Republicans emphasized that the legislation does not bar any aircraft sales to Iran. Instead, it requires the Treasury Department to notify congress about the activities of the Iranian company that purchases the planes, as well as the financing used for the deal.

The bill does not create a mechanism for blocking the sales, lawmakers emphasized.

 The most immediate practical effect of the legislation might be felt in the courts rather than the national security arena, according to one observer. 

House Democrats maintained that the bill might provoke Iran to abandon the nuclear agreement, however, by interfering with their ability to work with US corporations as promised under the pact.

“[This bill] would impose a new condition,” Rep. Jim Himes, D-Conn., said on the House floor. “A new condition which would require certification by [the executive branch] and all of the process which would ensue. It is not a stretch, in fact it is fairly clear, that if [this bill] were to pass, the Iranians and others could credibly claim that we have violated our obligations under the JCPOA.”

House Republicans derided those concerns, calling the bill a mere “reporting requirement” that would not halt the deals.

“If my friends who oppose this bill don’t care enough to even request the information from the executive branch ... that is a sad day for congressional oversight and a sad day for the United States Congress,” said House Financial Services Chairman Jeb Hensarling, R-Texas, who shepherded the bill through the floor debate.

Iran Air has said the Boeing deal won’t be affected, if the United Sates chooses to walk out of Iran’s nuclear deal.

“OFAC [US Treasury Department’s Office of Foreign Assets Control] licenses for Iran Air’s [Boeing] planes have been issued. If the US pulls out of the JCPOA, this will not affect the OFAC licenses … This will not affect Boeing’s contract with us,” Iran Air CEO Farzaneh Sharafbafi told Financial Tribune in an interview late in September.

  Shift to Domestic Financial Sources

Executives from Boeing as well as those from European rival Airbus are due to arrive in Tehran this week to negotiate and decide on the financing of Iran’s newly-purchased passenger airplanes.

According to Massoumeh Asgharzadeh, the head of Iran Air Public Relations Office, the airline has reached promising conclusions regarding the financiers of the plane deals.

“Our preference is to use domestic financial resources, but we also have the option to finance the purchases through Airbus and Boeing themselves,” she was quoted as saying by ILNA.

Asgharzadeh said the result of negotiations will soon be publicized. 

Some Iranian carriers had previously pursued financing deals through international leasing firms to support the purchase of up to 77 planes from the European and US manufacturers. 

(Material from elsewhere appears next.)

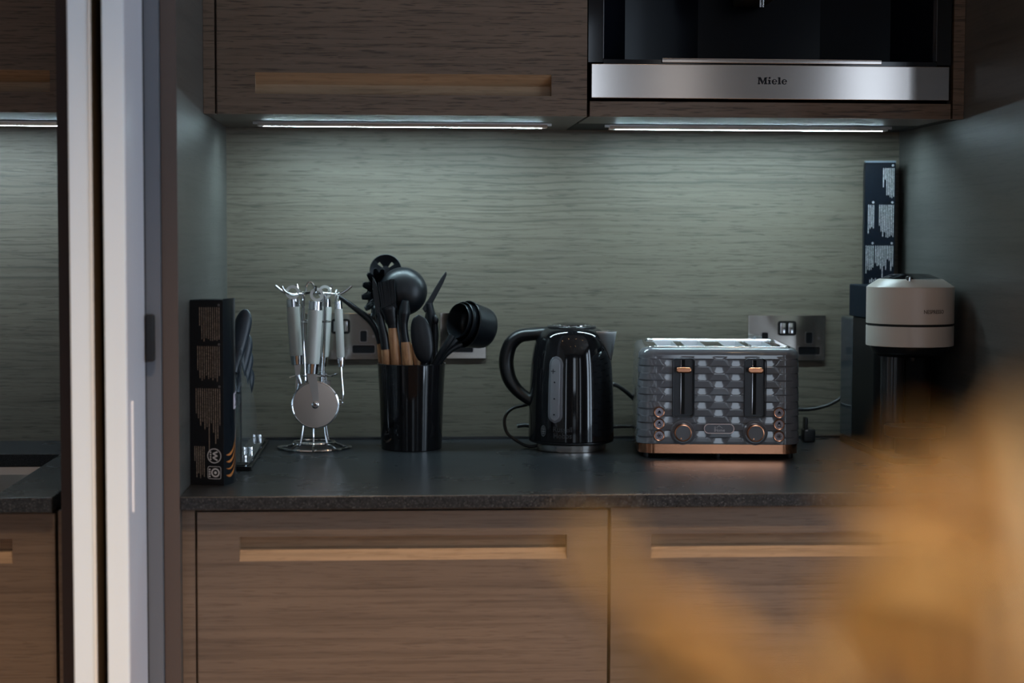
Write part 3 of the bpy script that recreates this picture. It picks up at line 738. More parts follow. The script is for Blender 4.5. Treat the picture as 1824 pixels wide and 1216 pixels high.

It is not yet clear if those efforts have succeeded but what is apparent is that, with international banking ties between Iran and the rest of the world still severely curtailed as a result of lingering US sanctions–and the threat of more to come from a White House deeply hostile to Tehran–the country’s airlines are being forced to continue exploring other options, according to Forbes.

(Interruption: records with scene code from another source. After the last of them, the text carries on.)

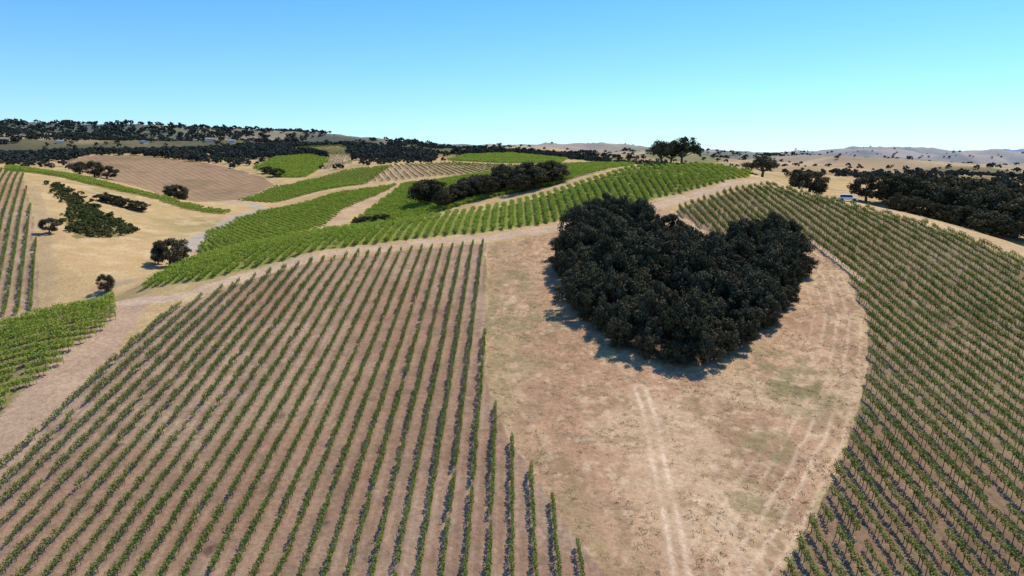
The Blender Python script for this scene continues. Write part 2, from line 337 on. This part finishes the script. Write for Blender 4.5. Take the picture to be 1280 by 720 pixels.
def oak(seed,R=4.2,H=8.0,nc=34,nl=130,ls=.42,leaf=None,trunk=True,zmin=1.2,down=-.75):
    """crown: leaf clumps through an irregular ellipsoid spanning zmin..H"""
    r=np.random.default_rng(seed); parts=[]
    hz=(H-zmin)/2; zc=zmin+hz
    cs=[];u=unit(r,nc*4); u=u[u[:,2]>down][:nc]
    lob=r.normal(0,.11,(6,));ph=r.uniform(0,6.28,6)
    for d in u:
        an=math.atan2(d[1],d[0]); f=1+sum(lob[i]*math.sin((i+1)*an+ph[i]) for i in range(6))
        k=r.uniform(.45,.88)*f; k2=r.uniform(.45,.84)
        cs.append((np.array([d[0]*R*k,d[1]*R*k,d[2]*hz*k2+zc]),R*r.uniform(.17,.33)))
    C=[];NN=[]
    for c,rr in cs:
        m=int(nl*(rr/(R*.28))**2); d=unit(r,m); rad=r.random(m)**.35*r.uniform(.8,1.15,m)
        p=c+d*rr*rad[:,None]*np.array([1,1,.8]); C.append(p); q=d+unit(r,m)*.55; q[:,2]+=.2; NN.append(q/np.linalg.norm(q,axis=1)[:,None])
    C=np.concatenate(C);NN=np.concatenate(NN); ok=C[:,2]>zmin*.4; C=C[ok];NN=NN[ok]
    v,qd=leaves(C,NN,r.uniform(.6,1.4,len(C))*ls,r); parts.append((v,qd,0))
    if trunk:
        tz=max(zmin*1.1,H*.25); tr=R*.075; b=np.array([r.normal(0,.15),r.normal(0,.15),tz])
        v,qd=tube((0,0,-.8),(0,0,.3),tr*1.9,tr*1.15,9);parts.append((v,qd,1))
        v,qd=tube((0,0,.3),b,tr*1.15,tr*.85,9);parts.append((v,qd,1))
        for c,rr in cs[:11]:
            mid=(b+c)*.5+np.array([r.normal(0,.3),r.normal(0,.3),-.3]); 
            v,qd=tube(b-[0,0,.2],mid,tr*.55,tr*.33,6);parts.append((v,qd,1)); v,qd=tube(mid,c,tr*.33,tr*.12,5);parts.append((v,qd,1))
    V,Q,I=join(parts); return mkmesh('oak_foliage_and_limbs',V,Q,[leaf or M_oak,M_bark],I)
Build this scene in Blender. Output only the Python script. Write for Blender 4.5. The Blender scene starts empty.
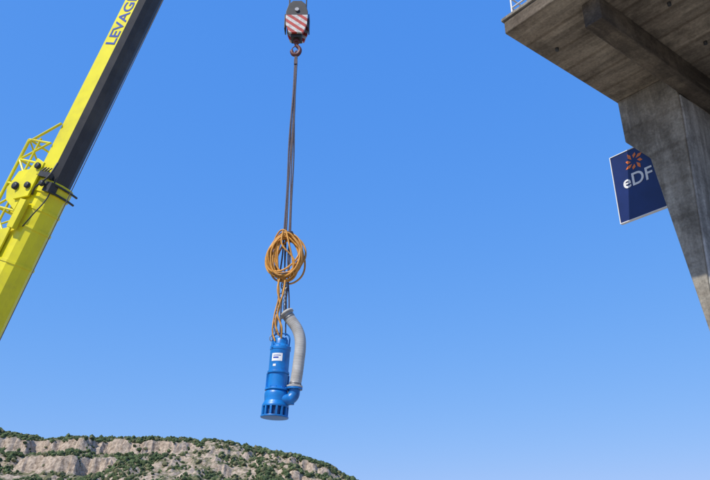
import bpy, bmesh, math, random
from mathutils import Vector, Matrix, noise
random.seed(7)
R=math.radians
sc=bpy.context.scene

# ---------------------------------------------------------------- helpers
def empty(name, loc=(0,0,0), rot=None, parent=None):
    o=bpy.data.objects.new(name,None); sc.collection.objects.link(o)
    o.empty_display_size=0.3
    m=Matrix.Translation(loc)
    if rot is not None: m=m@rot.to_4x4()
    o.matrix_world=m
    if parent: o.parent=parent
    return o

class MB:
    def __init__(s): s.v=[]; s.f=[]; s.m=[]; s.sm=[]
    def add(s,vs,fs,mi=0,smooth=False):
        b=len(s.v); s.v+= [Vector(p) for p in vs]
        for f in fs:
            s.f.append([b+i for i in f]); s.m.append(mi); s.sm.append(smooth)
    def box(s,c,d,mi=0,rot=None):
        x,y,z=d[0]/2,d[1]/2,d[2]/2
        vs=[Vector((a*x,b*y,e*z)) for e in(-1,1) for b in(-1,1) for a in(-1,1)]
        if rot is not None: vs=[rot@p for p in vs]
        vs=[p+Vector(c) for p in vs]
        s.add(vs,[(0,2,3,1),(4,5,7,6),(0,1,5,4),(2,6,7,3),(0,4,6,2),(1,3,7,5)],mi)
    def prism(s,poly,lo,hi,axis='Y',mi=0):
        n=len(poly)
        def mk(p,h):
            if axis=='Y': return (p[0],h,p[1])
            if axis=='X': return (h,p[0],p[1])
            return (p[0],p[1],h)
        vs=[mk(p,lo) for p in poly]+[mk(p,hi) for p in poly]
        fs=[tuple(range(n)),tuple(range(2*n-1,n-1,-1))]
        fs+=[(i,i+n,(i+1)%n+n,(i+1)%n) for i in range(n)]
        s.add(vs,fs,mi)
    def lathe(s,prof,c=(0,0,0),seg=32,mi=0,rot=None,smooth=True):
        vs=[];fs=[];n=len(prof)
        for r,z in prof:
            for k in range(seg):
                a=2*math.pi*k/seg; p=Vector((r*math.cos(a),r*math.sin(a),z))
                if rot is not None: p=rot@p
                vs.append(p+Vector(c))
        for i in range(n-1):
            for k in range(seg):
                k2=(k+1)%seg
                fs.append((i*seg+k,i*seg+k2,(i+1)*seg+k2,(i+1)*seg+k))
        s.add(vs,fs,mi,smooth)
        s.add(vs[:seg],[tuple(reversed(range(seg)))],mi); s.add(vs[-seg:],[tuple(range(seg))],mi)
    def tube(s,pts,r,seg=8,mi=0,closed=False):
        pts=[Vector(p) for p in pts]; n=len(pts); vs=[];fs=[]
        T=[]
        for i in range(n):
            if closed: t=pts[(i+1)%n]-pts[i-1]
            else: t=pts[min(i+1,n-1)]-pts[max(i-1,0)]
            T.append(t.normalized())
        up=Vector((0,1,0)) if abs(T[0].y)<.9 else Vector((1,0,0))
        N=(up-T[0]*up.dot(T[0])).normalized()
        for i in range(n):
            N=(N-T[i]*N.dot(T[i])).normalized(); B=T[i].cross(N)
            rr=r[i] if isinstance(r,(list,tuple)) else r
            for k in range(seg):
                a=2*math.pi*k/seg
                vs.append(pts[i]+(N*math.cos(a)+B*math.sin(a))*rr)
        m=n if closed else n-1
        for i in range(m):
            j=(i+1)%n
            for k in range(seg):
                k2=(k+1)%seg
                fs.append((i*seg+k,i*seg+k2,j*seg+k2,j*seg+k))
        s.add(vs,fs,mi,True)
        if not closed:
            s.add(vs[:seg],[tuple(reversed(range(seg)))],mi); s.add(vs[-seg:],[tuple(range(seg))],mi)
    def obj(s,name,mats,parent=None,bevel=0,local=True,autos=True):
        me=bpy.data.meshes.new(name); me.from_pydata(s.v,[],s.f)
        for m in mats: me.materials.append(m)
        for i,p in enumerate(me.polygons): p.material_index=s.m[i]; p.use_smooth=s.sm[i]
        bm=bmesh.new(); bm.from_mesh(me); bmesh.ops.recalc_face_normals(bm,faces=bm.faces); bm.to_mesh(me); bm.free()
        o=bpy.data.objects.new(name,me); sc.collection.objects.link(o)
        if parent: o.parent=parent
        if bevel:
            b=o.modifiers.new('b','BEVEL'); b.width=bevel; b.segments=2; b.limit_method='ANGLE'
        return o

def spline(pts,n=8):
    pts=[Vector(p) for p in pts]; P=[pts[0]*2-pts[1]]+pts+[pts[-1]*2-pts[-2]]; out=[]
    for i in range(1,len(P)-2):
        for k in range(n):
            t=k/n; a,b,c,d=P[i-1],P[i],P[i+1],P[i+2]
            out.append(.5*((2*b)+(c-a)*t+(2*a-5*b+4*c-d)*t*t+(3*b-a-3*c+d)*t**3))
    out.append(pts[-1]); return out

def mat(name,col,rough=.6,metal=0,var=.15,scale=6,bump=0,dirt=None,dirtamt=.5,stretch=(1,1,1),spec=.5):
    m=bpy.data.materials.new(name); m.use_nodes=True; nt=m.node_tree; N=nt.nodes; L=nt.links
    b=N['Principled BSDF']; b.inputs['Roughness'].default_value=rough; b.inputs['Metallic'].default_value=metal
    b.inputs['Specular IOR Level'].default_value=spec
    tc=N.new('ShaderNodeTexCoord'); mp=N.new('ShaderNodeMapping'); mp.inputs['Scale'].default_value=stretch
    L.new(tc.outputs['Object'],mp.inputs['Vector'])
    n=N.new('ShaderNodeTexNoise'); n.inputs['Scale'].default_value=scale; n.inputs['Detail'].default_value=6
    L.new(mp.outputs['Vector'],n.inputs['Vector'])
    r=N.new('ShaderNodeValToRGB'); r.color_ramp.elements[0].position=.3; r.color_ramp.elements[1].position=.7
    r.color_ramp.elements[0].color=(*[c*(1-var) for c in col],1); r.color_ramp.elements[1].color=(*[min(1,c*(1+var)) for c in col],1)
    L.new(n.outputs['Fac'],r.inputs['Fac']); out=r.outputs['Color']
    if dirt:
        n2=N.new('ShaderNodeTexNoise'); n2.inputs['Scale'].default_value=scale*.35; n2.inputs['Detail'].default_value=8; n2.inputs['Roughness'].default_value=.65
        L.new(mp.outputs['Vector'],n2.inputs['Vector'])
        r2=N.new('ShaderNodeValToRGB'); r2.color_ramp.elements[0].position=.48; r2.color_ramp.elements[1].position=.66
        r2.color_ramp.elements[0].color=(0,0,0,1); r2.color_ramp.elements[1].color=(dirtamt,)*3+(1,)
        L.new(n2.outputs['Fac'],r2.inputs['Fac'])
        mx=N.new('ShaderNodeMixRGB'); mx.inputs[2].default_value=(*dirt,1)
        L.new(r2.outputs['Color'],mx.inputs[0]); L.new(out,mx.inputs[1]); out=mx.outputs[0]
    L.new(out,b.inputs['Base Color'])
    if bump:
        bp=N.new('ShaderNodeBump'); bp.inputs['Strength'].default_value=bump; bp.inputs['Distance'].default_value=.02
        n3=N.new('ShaderNodeTexNoise'); n3.inputs['Scale'].default_value=scale*6; n3.inputs['Detail'].default_value=4
        L.new(tc.outputs['Object'],n3.inputs['Vector']); L.new(n3.outputs['Fac'],bp.inputs['Height']); L.new(bp.outputs[0],b.inputs['Normal'])
    return m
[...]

In December 2016, Iran Air agreed separate contracts to buy 100 Airbus aircraft worth an estimated $27 billion and 80 Boeing jets valued at $16.6 billion. 

Earlier that year, in February, it signed a deal to buy up to 20 ATR turboprop passenger planes (with the option of adding 20 more in the future). The Iranian flag carrier has received 3 Airbus and 6 ATRs so far. The first Boeing aircraft are not scheduled to be handed over until sometime in 2018. 

Iran Air is just one of several airlines in the country to have made significant orders for new aircraft since the lifting of many (if not all) international sanctions on the country in January 2016. In total, local carriers have placed orders for more than 300 new aircraft and options for a further 50. These orders are twice as large as the collective existing fleet of the country’s 17 commercial carriers. 

Boeing has said its agreements to sell 110 aircraft for nearly $20 billion to two Iranian carriers would support nearly 120,000 jobs.